20 juli: Commissie beveelt terugvordering steun aan KLIQ
Nieuwsbericht | 19-07-2006
IP/06/1036
Brussels, 20 th July 2006
The European Commission has decided under EC Treaty state aid rules to reject plans for €45 million of restructuring aid, which The Netherlands intended to grant to KG Holding N.V. (Kliq). Even though the Commission approved a rescue aid package of €45 million for Kliq in 2003, the company has since gone bankrupt. The Commission concluded that the restructuring plan would not have enabled Kliq to return to profitability, even had the company not gone bankrupt and that bankruptcy would anyway have prevented a successful restructuring. The conditions under which restructuring aid can be granted under the EU state aid rules have thus not been met. In addition, The Netherlands, by order of a Dutch court, have already paid €9.25 million of the aid. Under EU rules, this aid is illegal and incompatible and the Commission therefore orders The Netherlands to recover that aid from Kliq.
Kliq was a Dutch government agency until 2002, after which it was transformed into a company. Kliq specialised in labour reintegration services. By late 2003, Kliq had run into financial difficulties. In December 2003, the Commission approved a rescue aid package of €45 million for Kliq.

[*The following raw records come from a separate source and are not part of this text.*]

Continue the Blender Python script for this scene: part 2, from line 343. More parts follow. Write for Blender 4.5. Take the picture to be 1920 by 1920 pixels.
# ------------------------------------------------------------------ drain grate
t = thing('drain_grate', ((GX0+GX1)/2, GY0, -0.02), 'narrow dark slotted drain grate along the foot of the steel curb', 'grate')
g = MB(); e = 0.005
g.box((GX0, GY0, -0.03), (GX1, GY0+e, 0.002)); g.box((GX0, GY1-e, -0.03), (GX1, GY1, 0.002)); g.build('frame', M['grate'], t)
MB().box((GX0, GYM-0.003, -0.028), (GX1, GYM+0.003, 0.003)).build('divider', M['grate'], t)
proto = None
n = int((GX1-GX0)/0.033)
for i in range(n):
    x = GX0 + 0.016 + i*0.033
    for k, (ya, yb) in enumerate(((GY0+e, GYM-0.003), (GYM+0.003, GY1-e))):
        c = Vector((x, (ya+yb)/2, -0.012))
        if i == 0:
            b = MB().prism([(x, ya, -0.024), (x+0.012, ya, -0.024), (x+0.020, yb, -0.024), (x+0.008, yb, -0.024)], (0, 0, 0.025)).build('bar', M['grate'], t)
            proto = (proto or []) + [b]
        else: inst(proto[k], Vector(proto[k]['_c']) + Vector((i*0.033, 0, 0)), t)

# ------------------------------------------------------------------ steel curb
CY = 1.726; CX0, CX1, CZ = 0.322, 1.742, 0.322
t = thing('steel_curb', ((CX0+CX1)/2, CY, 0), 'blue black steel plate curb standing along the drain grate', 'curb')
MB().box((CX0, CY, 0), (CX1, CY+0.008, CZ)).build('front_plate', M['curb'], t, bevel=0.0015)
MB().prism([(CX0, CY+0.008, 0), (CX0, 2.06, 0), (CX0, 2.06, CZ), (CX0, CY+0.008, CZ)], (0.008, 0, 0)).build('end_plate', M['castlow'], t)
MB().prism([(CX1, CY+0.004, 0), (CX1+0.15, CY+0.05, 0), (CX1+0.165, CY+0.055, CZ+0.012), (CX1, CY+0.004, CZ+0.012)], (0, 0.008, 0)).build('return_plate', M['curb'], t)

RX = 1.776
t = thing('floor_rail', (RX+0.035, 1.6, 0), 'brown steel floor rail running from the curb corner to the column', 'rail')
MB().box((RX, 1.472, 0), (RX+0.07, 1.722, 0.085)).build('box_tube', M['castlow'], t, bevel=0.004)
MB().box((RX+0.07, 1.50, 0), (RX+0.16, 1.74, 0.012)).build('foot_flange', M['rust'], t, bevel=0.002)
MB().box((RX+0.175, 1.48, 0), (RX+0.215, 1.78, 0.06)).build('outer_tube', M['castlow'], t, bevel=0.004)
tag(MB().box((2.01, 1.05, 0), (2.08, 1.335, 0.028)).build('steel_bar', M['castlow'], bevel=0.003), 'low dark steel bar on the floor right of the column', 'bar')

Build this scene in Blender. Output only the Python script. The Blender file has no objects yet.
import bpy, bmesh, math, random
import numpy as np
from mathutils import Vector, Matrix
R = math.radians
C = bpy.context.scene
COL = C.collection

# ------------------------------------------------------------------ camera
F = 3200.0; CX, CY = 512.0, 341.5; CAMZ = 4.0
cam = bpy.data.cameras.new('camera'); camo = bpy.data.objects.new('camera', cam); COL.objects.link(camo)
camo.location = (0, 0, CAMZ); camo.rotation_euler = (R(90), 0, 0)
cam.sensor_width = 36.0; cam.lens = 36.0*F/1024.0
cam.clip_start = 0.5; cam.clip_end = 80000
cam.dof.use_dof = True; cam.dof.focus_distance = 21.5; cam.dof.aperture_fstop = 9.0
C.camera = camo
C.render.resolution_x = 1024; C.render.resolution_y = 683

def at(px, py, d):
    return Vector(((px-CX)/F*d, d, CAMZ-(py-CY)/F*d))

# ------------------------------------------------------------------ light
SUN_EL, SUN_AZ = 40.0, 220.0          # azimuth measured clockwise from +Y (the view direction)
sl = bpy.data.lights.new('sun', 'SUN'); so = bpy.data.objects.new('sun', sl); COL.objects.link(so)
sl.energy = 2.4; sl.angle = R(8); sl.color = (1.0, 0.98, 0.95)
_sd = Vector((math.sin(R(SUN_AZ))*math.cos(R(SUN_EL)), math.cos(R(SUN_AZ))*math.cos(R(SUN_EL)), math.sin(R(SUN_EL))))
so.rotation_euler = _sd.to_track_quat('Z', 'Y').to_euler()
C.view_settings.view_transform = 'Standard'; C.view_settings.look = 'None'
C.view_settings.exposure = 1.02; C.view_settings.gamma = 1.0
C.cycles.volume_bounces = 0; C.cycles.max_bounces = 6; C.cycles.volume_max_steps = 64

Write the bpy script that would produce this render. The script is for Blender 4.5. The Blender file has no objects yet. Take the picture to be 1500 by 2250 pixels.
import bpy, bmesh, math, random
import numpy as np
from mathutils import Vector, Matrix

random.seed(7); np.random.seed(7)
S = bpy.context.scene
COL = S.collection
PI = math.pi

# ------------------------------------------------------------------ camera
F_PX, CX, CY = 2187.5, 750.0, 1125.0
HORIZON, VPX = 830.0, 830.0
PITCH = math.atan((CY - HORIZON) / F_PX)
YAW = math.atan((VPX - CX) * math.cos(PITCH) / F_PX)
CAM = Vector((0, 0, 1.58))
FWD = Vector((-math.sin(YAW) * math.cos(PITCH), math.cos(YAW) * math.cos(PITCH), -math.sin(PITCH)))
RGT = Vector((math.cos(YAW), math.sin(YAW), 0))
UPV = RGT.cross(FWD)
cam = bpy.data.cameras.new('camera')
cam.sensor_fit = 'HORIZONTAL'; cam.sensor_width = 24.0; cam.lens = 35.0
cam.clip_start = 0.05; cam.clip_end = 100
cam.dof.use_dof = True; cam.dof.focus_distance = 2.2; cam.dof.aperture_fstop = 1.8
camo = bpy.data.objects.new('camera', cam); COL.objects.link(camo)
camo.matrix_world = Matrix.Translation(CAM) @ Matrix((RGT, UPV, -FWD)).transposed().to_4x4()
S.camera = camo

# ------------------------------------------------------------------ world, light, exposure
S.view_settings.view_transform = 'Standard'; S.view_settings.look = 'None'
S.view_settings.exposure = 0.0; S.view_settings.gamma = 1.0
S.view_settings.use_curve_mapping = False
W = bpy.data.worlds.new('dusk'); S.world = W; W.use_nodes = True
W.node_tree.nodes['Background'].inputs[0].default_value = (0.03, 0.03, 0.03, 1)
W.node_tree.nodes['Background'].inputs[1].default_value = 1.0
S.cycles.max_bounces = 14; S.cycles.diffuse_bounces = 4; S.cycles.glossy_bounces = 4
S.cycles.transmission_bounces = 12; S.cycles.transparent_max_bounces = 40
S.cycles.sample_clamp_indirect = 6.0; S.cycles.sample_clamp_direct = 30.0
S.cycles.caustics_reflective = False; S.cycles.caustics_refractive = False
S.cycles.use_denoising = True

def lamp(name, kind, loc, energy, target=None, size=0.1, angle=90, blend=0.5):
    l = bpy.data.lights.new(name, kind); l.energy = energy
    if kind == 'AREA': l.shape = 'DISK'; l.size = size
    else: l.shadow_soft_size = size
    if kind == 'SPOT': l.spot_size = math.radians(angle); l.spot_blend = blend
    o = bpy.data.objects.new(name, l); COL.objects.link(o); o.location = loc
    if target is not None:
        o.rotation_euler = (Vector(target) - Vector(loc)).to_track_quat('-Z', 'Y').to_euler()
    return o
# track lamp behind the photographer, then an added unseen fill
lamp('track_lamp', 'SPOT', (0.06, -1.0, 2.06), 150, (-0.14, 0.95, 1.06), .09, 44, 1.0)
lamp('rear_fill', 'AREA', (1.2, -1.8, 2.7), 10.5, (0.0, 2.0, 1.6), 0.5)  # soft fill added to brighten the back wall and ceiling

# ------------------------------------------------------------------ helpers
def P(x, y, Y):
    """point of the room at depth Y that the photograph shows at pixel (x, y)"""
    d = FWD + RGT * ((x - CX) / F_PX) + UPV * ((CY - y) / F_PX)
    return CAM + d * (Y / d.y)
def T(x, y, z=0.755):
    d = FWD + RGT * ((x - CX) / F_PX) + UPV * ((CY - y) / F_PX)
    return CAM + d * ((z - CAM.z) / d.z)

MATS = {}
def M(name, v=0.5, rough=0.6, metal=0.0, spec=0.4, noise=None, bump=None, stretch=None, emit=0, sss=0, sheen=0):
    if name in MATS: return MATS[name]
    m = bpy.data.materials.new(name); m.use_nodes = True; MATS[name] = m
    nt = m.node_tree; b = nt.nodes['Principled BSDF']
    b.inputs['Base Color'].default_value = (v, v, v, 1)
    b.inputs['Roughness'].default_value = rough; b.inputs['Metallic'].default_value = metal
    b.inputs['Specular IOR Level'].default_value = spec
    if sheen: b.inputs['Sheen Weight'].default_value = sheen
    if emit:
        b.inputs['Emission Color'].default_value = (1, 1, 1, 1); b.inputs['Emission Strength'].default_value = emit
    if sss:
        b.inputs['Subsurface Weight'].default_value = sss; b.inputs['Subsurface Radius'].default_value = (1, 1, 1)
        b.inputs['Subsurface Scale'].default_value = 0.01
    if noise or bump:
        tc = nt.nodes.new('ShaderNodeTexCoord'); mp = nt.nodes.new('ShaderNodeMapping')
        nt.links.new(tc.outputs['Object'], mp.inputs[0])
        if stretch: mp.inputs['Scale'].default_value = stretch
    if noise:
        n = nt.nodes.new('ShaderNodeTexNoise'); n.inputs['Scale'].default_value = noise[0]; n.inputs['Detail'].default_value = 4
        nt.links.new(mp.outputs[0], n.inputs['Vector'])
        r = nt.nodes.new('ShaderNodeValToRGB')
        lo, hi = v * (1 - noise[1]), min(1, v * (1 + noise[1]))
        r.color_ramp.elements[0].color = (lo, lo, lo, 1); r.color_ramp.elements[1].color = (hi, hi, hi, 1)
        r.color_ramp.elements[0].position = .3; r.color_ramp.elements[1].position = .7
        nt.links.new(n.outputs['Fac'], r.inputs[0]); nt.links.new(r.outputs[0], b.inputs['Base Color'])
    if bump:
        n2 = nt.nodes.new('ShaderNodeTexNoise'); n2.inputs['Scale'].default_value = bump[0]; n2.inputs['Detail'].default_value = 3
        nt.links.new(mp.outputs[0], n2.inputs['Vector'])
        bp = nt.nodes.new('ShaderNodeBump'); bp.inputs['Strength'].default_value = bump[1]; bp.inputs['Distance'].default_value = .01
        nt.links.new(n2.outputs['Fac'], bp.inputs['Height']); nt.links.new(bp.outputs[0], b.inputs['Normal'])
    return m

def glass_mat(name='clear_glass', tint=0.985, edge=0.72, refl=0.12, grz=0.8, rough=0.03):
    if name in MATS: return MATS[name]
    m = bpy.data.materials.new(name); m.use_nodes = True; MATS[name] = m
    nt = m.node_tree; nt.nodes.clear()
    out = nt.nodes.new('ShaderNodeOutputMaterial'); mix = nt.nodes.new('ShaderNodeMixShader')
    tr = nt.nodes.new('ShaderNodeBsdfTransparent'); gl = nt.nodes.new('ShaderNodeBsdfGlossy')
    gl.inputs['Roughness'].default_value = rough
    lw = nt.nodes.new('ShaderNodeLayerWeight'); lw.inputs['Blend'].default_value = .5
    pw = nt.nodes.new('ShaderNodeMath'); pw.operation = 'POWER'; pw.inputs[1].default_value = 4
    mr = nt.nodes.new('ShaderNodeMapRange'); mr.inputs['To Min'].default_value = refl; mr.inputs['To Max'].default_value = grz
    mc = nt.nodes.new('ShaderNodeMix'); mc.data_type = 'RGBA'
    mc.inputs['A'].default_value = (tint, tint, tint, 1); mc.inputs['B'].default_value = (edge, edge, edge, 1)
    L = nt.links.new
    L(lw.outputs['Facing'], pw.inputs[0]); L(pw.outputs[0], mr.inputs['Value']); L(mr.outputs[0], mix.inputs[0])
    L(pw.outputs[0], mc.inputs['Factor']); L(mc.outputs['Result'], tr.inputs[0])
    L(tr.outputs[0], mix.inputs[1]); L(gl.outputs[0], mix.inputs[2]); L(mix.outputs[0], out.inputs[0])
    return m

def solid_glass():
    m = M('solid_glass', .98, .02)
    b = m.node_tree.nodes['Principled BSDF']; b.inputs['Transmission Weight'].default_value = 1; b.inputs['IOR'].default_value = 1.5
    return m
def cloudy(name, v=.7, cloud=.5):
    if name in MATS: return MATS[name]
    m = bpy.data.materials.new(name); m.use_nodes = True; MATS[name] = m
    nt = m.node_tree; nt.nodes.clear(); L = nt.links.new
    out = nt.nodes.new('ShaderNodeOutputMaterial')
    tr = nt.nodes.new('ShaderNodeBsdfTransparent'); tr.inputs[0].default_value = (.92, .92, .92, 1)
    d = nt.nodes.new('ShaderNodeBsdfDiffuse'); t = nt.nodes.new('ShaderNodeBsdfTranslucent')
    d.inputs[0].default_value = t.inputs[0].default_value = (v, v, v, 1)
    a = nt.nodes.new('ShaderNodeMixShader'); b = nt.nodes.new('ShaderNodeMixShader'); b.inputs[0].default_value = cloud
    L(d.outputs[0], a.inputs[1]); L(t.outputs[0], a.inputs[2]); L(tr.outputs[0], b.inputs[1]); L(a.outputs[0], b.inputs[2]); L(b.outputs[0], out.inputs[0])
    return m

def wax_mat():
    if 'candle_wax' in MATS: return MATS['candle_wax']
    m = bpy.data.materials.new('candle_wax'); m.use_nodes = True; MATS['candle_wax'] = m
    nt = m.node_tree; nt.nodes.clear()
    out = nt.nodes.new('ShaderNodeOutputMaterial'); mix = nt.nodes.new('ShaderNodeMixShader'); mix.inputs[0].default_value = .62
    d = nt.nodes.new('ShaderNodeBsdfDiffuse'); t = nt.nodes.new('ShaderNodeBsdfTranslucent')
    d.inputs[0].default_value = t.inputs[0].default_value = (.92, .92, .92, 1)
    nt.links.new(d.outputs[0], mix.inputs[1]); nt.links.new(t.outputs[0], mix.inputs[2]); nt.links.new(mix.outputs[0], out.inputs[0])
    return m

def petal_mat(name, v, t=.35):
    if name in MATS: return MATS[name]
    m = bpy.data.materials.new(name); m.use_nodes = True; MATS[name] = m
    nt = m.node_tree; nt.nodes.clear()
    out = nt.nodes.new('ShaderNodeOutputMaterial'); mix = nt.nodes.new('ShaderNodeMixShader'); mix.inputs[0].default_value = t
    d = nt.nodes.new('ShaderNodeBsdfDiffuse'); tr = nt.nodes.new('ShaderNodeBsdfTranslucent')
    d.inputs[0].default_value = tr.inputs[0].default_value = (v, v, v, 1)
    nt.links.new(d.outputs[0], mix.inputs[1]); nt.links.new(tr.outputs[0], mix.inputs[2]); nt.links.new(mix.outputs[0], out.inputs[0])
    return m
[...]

After the rescue aid had been granted, the Dutch authorities submitted a restructuring aid plan for Kliq to the Commission in order to make the company viable again. The Commission can approve such aid if all the conditions set out in the EU guidelines for rescue and restructuring aid (see MEMO/04/172) are met. However, the Commission found that since the restructuring plan could not restore Kliq's viability, it could not approve the aid. In the meantime Kliq had been declared bankrupt in 2005 and the restructuring plan has therefore become obsolete.
In 2005, in application of the Dutch bankruptcy law, the competent Dutch Court of Rotterdam ordered the State to convert part of the approved rescue loan into equity, to the tune of €9.25 million. Such a conversion was part of the notified restructuring plan and took place in August 2005. However, since the restructuring plan had not been approved, the partial conversion of the rescue loan in accordance with the national Court's decision must be considered as illegal restructuring aid which is incompatible with the Single Market. The aid granted in the form of the conversion of the €9.25 million rescue loan must therefore be recovered from Kliq.